The entries that follow should be written out exactly.

* start *

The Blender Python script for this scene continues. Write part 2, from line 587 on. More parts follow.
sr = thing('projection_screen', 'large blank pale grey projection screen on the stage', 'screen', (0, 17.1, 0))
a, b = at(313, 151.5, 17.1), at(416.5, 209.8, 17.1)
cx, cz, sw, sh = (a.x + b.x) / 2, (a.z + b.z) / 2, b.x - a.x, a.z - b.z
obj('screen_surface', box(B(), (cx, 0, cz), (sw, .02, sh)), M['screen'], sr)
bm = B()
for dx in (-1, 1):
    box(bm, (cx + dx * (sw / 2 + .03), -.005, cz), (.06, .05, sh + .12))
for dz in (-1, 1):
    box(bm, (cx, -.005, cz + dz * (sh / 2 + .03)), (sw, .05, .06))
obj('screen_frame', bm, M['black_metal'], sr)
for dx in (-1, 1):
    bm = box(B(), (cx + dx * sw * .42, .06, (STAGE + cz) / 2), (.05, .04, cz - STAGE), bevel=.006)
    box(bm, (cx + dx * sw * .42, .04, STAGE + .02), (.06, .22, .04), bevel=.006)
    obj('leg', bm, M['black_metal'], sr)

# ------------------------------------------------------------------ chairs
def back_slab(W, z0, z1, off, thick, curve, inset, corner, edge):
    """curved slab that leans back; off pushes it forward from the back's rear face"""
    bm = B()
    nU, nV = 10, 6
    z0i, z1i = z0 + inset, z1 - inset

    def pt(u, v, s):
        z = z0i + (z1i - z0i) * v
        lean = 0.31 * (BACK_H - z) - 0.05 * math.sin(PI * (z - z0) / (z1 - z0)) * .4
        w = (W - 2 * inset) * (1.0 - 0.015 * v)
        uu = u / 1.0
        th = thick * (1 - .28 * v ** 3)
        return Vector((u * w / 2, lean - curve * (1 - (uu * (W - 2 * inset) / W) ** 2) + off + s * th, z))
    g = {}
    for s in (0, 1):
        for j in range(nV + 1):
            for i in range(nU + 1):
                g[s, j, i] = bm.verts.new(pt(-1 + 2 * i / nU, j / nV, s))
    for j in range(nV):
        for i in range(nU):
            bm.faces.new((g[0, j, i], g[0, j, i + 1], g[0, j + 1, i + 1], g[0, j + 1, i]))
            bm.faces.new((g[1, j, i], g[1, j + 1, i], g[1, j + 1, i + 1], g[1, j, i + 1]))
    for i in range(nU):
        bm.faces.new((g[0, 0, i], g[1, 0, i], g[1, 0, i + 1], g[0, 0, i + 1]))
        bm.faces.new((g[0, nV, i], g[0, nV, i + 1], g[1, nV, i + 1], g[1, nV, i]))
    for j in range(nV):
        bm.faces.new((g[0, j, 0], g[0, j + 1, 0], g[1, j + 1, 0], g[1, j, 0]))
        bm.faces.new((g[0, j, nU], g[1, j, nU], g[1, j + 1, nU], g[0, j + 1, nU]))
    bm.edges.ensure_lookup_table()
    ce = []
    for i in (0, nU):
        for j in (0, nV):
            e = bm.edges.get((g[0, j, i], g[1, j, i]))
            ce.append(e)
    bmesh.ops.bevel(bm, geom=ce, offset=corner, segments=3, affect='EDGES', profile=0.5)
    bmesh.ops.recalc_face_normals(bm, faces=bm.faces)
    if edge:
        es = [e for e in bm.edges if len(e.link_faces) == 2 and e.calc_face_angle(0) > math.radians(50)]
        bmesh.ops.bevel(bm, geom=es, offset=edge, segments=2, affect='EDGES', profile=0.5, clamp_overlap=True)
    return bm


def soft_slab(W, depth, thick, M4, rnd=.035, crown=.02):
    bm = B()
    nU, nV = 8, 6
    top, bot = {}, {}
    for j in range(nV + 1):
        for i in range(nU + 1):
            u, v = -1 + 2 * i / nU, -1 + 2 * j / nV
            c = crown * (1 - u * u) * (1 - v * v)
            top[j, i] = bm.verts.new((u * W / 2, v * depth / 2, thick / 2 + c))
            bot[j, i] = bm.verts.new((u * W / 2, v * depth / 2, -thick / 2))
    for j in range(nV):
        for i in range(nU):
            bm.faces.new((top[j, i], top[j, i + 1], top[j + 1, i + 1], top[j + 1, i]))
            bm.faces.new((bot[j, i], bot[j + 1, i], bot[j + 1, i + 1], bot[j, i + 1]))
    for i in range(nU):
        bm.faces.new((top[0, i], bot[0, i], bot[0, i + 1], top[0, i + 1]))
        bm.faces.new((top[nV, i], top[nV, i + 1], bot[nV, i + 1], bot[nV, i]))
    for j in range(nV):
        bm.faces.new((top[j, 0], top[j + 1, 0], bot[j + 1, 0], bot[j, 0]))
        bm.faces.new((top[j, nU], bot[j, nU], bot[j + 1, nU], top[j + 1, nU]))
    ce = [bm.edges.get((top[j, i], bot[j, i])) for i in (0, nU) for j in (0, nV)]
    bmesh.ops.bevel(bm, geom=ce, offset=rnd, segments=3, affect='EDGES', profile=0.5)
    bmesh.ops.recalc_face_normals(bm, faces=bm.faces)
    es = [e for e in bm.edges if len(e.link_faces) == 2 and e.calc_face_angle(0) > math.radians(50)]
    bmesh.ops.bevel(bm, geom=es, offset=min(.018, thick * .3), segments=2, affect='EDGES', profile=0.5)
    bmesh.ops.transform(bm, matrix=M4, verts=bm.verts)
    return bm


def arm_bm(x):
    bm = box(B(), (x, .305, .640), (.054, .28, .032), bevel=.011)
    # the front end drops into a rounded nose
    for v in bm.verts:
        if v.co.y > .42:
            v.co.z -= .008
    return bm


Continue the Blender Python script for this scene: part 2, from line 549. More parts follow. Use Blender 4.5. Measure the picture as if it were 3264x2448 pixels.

* end *

— Written solution —
The Blender Python script for this scene continues. Write part 2, from line 587 on. More parts follow.
sr = thing('projection_screen', 'large blank pale grey projection screen on the stage', 'screen', (0, 17.1, 0))
a, b = at(313, 151.5, 17.1), at(416.5, 209.8, 17.1)
cx, cz, sw, sh = (a.x + b.x) / 2, (a.z + b.z) / 2, b.x - a.x, a.z - b.z
obj('screen_surface', box(B(), (cx, 0, cz), (sw, .02, sh)), M['screen'], sr)
bm = B()
for dx in (-1, 1):
    box(bm, (cx + dx * (sw / 2 + .03), -.005, cz), (.06, .05, sh + .12))
for dz in (-1, 1):
    box(bm, (cx, -.005, cz + dz * (sh / 2 + .03)), (sw, .05, .06))
obj('screen_frame', bm, M['black_metal'], sr)
for dx in (-1, 1):
    bm = box(B(), (cx + dx * sw * .42, .06, (STAGE + cz) / 2), (.05, .04, cz - STAGE), bevel=.006)
    box(bm, (cx + dx * sw * .42, .04, STAGE + .02), (.06, .22, .04), bevel=.006)
    obj('leg', bm, M['black_metal'], sr)

# ------------------------------------------------------------------ chairs
def back_slab(W, z0, z1, off, thick, curve, inset, corner, edge):
    """curved slab that leans back; off pushes it forward from the back's rear face"""
    bm = B()
    nU, nV = 10, 6
    z0i, z1i = z0 + inset, z1 - inset

    def pt(u, v, s):
        z = z0i + (z1i - z0i) * v
        lean = 0.31 * (BACK_H - z) - 0.05 * math.sin(PI * (z - z0) / (z1 - z0)) * .4
        w = (W - 2 * inset) * (1.0 - 0.015 * v)
        uu = u / 1.0
        th = thick * (1 - .28 * v ** 3)
        return Vector((u * w / 2, lean - curve * (1 - (uu * (W - 2 * inset) / W) ** 2) + off + s * th, z))
    g = {}
    for s in (0, 1):
        for j in range(nV + 1):
            for i in range(nU + 1):
                g[s, j, i] = bm.verts.new(pt(-1 + 2 * i / nU, j / nV, s))
    for j in range(nV):
        for i in range(nU):
            bm.faces.new((g[0, j, i], g[0, j, i + 1], g[0, j + 1, i + 1], g[0, j + 1, i]))
            bm.faces.new((g[1, j, i], g[1, j + 1, i], g[1, j + 1, i + 1], g[1, j, i + 1]))
    for i in range(nU):
        bm.faces.new((g[0, 0, i], g[1, 0, i], g[1, 0, i + 1], g[0, 0, i + 1]))
        bm.faces.new((g[0, nV, i], g[0, nV, i + 1], g[1, nV, i + 1], g[1, nV, i]))
    for j in range(nV):
        bm.faces.new((g[0, j, 0], g[0, j + 1, 0], g[1, j + 1, 0], g[1, j, 0]))
        bm.faces.new((g[0, j, nU], g[1, j, nU], g[1, j + 1, nU], g[0, j + 1, nU]))
    bm.edges.ensure_lookup_table()
    ce = []
    for i in (0, nU):
        for j in (0, nV):
            e = bm.edges.get((g[0, j, i], g[1, j, i]))
            ce.append(e)
    bmesh.ops.bevel(bm, geom=ce, offset=corner, segments=3, affect='EDGES', profile=0.5)
    bmesh.ops.recalc_face_normals(bm, faces=bm.faces)
    if edge:
        es = [e for e in bm.edges if len(e.link_faces) == 2 and e.calc_face_angle(0) > math.radians(50)]
        bmesh.ops.bevel(bm, geom=es, offset=edge, segments=2, affect='EDGES', profile=0.5, clamp_overlap=True)
    return bm


def soft_slab(W, depth, thick, M4, rnd=.035, crown=.02):
    bm = B()
    nU, nV = 8, 6
    top, bot = {}, {}
    for j in range(nV + 1):
        for i in range(nU + 1):
            u, v = -1 + 2 * i / nU, -1 + 2 * j / nV
            c = crown * (1 - u * u) * (1 - v * v)
            top[j, i] = bm.verts.new((u * W / 2, v * depth / 2, thick / 2 + c))
            bot[j, i] = bm.verts.new((u * W / 2, v * depth / 2, -thick / 2))
    for j in range(nV):
        for i in range(nU):
            bm.faces.new((top[j, i], top[j, i + 1], top[j + 1, i + 1], top[j + 1, i]))
            bm.faces.new((bot[j, i], bot[j + 1, i], bot[j + 1, i + 1], bot[j, i + 1]))
    for i in range(nU):
        bm.faces.new((top[0, i], bot[0, i], bot[0, i + 1], top[0, i + 1]))
        bm.faces.new((top[nV, i], top[nV, i + 1], bot[nV, i + 1], bot[nV, i]))
    for j in range(nV):
        bm.faces.new((top[j, 0], top[j + 1, 0], bot[j + 1, 0], bot[j, 0]))
        bm.faces.new((top[j, nU], bot[j, nU], bot[j + 1, nU], top[j + 1, nU]))
    ce = [bm.edges.get((top[j, i], bot[j, i])) for i in (0, nU) for j in (0, nV)]
    bmesh.ops.bevel(bm, geom=ce, offset=rnd, segments=3, affect='EDGES', profile=0.5)
    bmesh.ops.recalc_face_normals(bm, faces=bm.faces)
    es = [e for e in bm.edges if len(e.link_faces) == 2 and e.calc_face_angle(0) > math.radians(50)]
    bmesh.ops.bevel(bm, geom=es, offset=min(.018, thick * .3), segments=2, affect='EDGES', profile=0.5)
    bmesh.ops.transform(bm, matrix=M4, verts=bm.verts)
    return bm


def arm_bm(x):
    bm = box(B(), (x, .305, .640), (.054, .28, .032), bevel=.011)
    # the front end drops into a rounded nose
    for v in bm.verts:
        if v.co.y > .42:
            v.co.z -= .008
    return bm


Continue the Blender Python script for this scene: part 2, from line 549. More parts follow. Use Blender 4.5. Measure the picture as if it were 3264x2448 pixels.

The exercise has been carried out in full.